С другой стороны, может случиться и так, что повторяющиеся взаимодействия, имеющие место в новом институциональном контексте, повлияют на то, как индивиды воспринимают этот институциональный контекст и моральные основания тех ролей, которые они играют в обществе. Например, если люди больше не воспринимают государство как инструмент, посредством которого создаются и распределяются доходы, получаемые в порядке присвоения бюрократической ренты, а начинают воспринимать его как надежное средство решения целого ряда проблем координации (считая приемлемыми издержки по принуждению к желательной степени сотрудничества), то внутренний судья и внешний наблюдатель постепенно изменяются, а с ними изменяется и культура.
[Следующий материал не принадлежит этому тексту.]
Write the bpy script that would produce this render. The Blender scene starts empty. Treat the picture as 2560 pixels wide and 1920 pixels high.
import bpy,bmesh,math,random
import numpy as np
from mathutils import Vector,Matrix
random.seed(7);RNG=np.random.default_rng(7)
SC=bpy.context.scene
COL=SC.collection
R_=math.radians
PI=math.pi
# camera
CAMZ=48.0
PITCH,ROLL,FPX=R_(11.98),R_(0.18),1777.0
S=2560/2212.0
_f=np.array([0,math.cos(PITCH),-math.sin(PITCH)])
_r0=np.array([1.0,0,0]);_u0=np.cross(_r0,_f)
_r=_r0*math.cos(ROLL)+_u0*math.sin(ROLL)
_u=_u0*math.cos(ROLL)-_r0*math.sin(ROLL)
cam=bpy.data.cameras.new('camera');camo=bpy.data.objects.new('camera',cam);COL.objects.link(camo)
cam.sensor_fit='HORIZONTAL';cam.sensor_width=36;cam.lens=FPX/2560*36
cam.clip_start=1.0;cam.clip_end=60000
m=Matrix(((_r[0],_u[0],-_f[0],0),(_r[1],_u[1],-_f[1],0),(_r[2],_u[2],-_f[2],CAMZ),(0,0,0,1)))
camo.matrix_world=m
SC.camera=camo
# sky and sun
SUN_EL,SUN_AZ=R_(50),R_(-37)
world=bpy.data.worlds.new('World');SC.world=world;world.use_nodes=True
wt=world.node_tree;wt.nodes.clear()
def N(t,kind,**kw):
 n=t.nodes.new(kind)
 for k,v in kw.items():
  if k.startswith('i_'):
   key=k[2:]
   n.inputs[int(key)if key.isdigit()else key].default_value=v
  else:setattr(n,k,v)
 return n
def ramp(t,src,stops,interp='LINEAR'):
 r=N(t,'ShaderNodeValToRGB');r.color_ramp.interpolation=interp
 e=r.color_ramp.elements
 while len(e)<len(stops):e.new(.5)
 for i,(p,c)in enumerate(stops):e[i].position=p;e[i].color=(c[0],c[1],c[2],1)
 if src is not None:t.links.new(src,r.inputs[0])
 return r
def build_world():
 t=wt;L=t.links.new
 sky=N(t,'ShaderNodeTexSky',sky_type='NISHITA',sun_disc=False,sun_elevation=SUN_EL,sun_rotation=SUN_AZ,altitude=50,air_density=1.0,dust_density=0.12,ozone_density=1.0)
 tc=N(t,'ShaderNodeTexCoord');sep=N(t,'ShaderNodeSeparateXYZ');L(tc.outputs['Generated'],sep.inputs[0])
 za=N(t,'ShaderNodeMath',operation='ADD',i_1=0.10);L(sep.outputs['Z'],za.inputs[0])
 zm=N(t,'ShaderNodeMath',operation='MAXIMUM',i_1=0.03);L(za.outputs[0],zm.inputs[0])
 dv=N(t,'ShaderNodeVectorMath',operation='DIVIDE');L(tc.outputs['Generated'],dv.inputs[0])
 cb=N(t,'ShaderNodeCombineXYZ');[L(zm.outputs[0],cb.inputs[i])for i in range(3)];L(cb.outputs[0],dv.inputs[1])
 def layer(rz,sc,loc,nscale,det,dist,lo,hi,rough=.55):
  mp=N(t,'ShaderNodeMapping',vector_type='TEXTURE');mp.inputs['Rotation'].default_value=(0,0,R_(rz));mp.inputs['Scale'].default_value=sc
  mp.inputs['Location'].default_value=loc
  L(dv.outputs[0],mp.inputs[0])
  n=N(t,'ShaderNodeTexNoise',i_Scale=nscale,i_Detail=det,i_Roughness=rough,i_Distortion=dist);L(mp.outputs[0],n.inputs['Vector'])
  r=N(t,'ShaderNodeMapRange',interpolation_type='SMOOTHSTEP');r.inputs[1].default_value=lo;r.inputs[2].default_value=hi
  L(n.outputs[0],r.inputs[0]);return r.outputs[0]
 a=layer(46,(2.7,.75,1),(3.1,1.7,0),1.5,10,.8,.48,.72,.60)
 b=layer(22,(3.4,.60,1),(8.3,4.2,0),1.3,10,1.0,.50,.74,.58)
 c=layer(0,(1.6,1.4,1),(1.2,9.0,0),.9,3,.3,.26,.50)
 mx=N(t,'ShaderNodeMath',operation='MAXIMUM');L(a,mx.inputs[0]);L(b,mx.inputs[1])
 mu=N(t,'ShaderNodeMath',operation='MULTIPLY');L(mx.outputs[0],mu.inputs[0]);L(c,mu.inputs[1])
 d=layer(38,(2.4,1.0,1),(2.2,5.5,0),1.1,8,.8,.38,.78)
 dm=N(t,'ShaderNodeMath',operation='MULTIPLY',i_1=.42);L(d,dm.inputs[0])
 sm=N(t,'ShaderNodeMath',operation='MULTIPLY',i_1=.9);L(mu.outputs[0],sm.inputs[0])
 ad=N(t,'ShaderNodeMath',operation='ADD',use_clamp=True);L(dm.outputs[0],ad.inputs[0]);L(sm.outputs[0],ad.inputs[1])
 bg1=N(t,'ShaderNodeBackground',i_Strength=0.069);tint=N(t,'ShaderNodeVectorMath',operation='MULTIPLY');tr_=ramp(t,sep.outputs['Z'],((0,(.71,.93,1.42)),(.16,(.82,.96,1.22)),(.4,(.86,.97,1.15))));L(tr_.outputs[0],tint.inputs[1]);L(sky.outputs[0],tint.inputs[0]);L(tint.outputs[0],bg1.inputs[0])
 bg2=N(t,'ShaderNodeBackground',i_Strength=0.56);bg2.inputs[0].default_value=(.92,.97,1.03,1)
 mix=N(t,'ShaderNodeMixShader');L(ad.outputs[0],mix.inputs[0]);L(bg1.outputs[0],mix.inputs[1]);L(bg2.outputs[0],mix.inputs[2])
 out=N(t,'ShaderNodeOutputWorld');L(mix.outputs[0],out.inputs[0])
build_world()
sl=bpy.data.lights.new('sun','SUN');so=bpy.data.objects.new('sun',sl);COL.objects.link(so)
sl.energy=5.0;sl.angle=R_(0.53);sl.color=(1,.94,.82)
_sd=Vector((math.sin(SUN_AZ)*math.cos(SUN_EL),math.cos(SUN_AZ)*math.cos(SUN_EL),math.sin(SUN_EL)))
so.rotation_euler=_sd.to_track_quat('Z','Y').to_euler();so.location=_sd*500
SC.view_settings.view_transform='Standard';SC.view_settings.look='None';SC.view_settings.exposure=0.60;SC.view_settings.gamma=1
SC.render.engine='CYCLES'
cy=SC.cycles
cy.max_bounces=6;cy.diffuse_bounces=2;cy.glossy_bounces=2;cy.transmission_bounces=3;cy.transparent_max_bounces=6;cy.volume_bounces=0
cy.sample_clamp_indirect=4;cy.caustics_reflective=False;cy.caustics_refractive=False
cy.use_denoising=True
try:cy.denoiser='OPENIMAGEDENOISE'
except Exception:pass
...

В заключение скажем, что для тех, кто ожидает, что экономический анализ предназначен для объяснения реальности, даже если для этого нужно будет отказаться от статуса естественной науки, осознанность является критическим условием. В частности, осознанность предполагает свободу выбора, который также зависит от деонтологических принципов. Когда принципы разделяются многими другими, и они создают привычные поведенческие шаблоны, повышающие качество взаимодействий с этими другими, они формируют культуру. С теми, кто разделяет нашу культуру, мы чувствуем себя свободно, потому что знаем, что у нас один и тот же внешний наблюдатель, одни и те же моральные стандарты, а также потому, что знаем, что эти элементы побуждают нашего партнера к полуавтоматическим, предсказуемым действиям и реакциям. Однако культура и институты остаются при этом двумя разными феноменами. Культура имеет отношение к ощущениям и суждениям, легитимности и морали. Как будет показано в следующей главе, институты имеют отношение к правилам игры, а подчас и к оценкам выгодности тех или иных действий и, следовательно, к консеквенциализму оценок.